Transformer Masked Autoencoders for Next-Generation Wireless Communications: Architecture and Opportunities
Abdullah Zayat, Mahmoud A. Hasabelnaby, Mohanad Obeed, Anas Chaaban
TL;DR
The paper investigates the limitations of classical deep learning in next-generation wireless networks and proposes transformer-masked autoencoders (TMAE) as a powerful architecture to model complex dependencies and reconstruct data from partial observations. It demonstrates a case study where JPEG-TMAE improves image compression at low bitrates, highlighting gains in throughput and reduced transmitter complexity. It discusses applications across semantic source/channel coding, channel estimation, and privacy/security, and outlines challenges such as computation, energy, and data requirements. The work argues that TMAE offers a promising path toward intelligent, adaptive, and robust 6G+ wireless systems and outlines future research directions.
Abstract
Next-generation communication networks are expected to exploit recent advances in data science and cutting-edge communications technologies to improve the utilization of the available communications resources. In this article, we introduce an emerging deep learning (DL) architecture, the transformer-masked autoencoder (TMAE), and discuss its potential in next-generation wireless networks. We discuss the limitations of current DL techniques in meeting the requirements of 5G and beyond 5G networks, and how the TMAE differs from the classical DL techniques can potentially address several wireless communication problems.
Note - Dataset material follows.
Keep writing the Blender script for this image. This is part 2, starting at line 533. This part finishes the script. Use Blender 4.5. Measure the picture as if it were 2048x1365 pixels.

We highlight various areas in next-generation mobile networks which can be addressed using a TMAE, including source and channel coding, estimation, and security. Furthermore, we demonstrate a case study showing how a TMAE can improve data compression performance and complexity compared to existing schemes. Finally, we discuss key challenges and open future research directions for deploying the TMAE in intelligent next-generation mobile networks.